The Design Paradox: Balancing Empathy and Ego
One memorable phrase from our cohort discussions during the Reclaiming Value: Sacred Valley Design Immersion was the need to "balance empathy and ego" in our design work.
In strategic UX and product design, we always talk about empathy. We have to understand our users, listen to their pain points, and deeply care about their environment. But empathy without "ego", the healthy professional confidence in your own expertise, can actually lead to weak design decisions. If you design only what a user or client explicitly asks for, you risk building a fragmented product. True innovation requires a happy medium: you must be empathetic to the customer’s needs, while firmly standing your ground as the expert hired to map out the solution. You are the one who sees the bigger picture and understands what it takes to build a sustainable, unfragile ecosystem.

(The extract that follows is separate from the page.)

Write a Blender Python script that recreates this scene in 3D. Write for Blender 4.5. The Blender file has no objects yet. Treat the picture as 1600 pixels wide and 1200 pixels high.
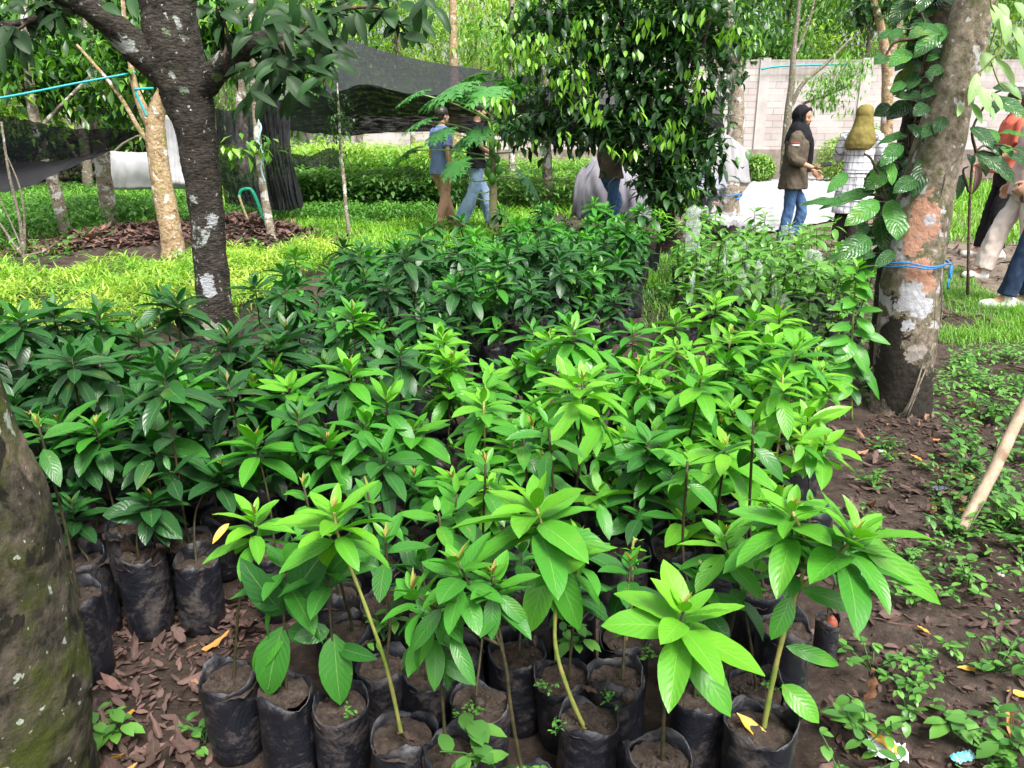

We saw this exact harmony briefly during our visit to Cerámicas Seminario. As artists and designers, they stay deeply connected to what their audience loves and expects: traditional ancient Peruvian aesthetics. Yet, they maintain the professional authority to progress and try new things, actively evolving their practice through advanced design software and 3D alternative materials. They don’t just give people exactly what they've always seen; they use their expertise to guide the craft forward.
At Design Seedling, we hope to build high-stakes product ecosystems with this balance. We listen to the user, but we lead confidently as the experts. Finding that sweet spot between user empathy and professional ego is how we deliver high-quality outcomes that truly work for everyone.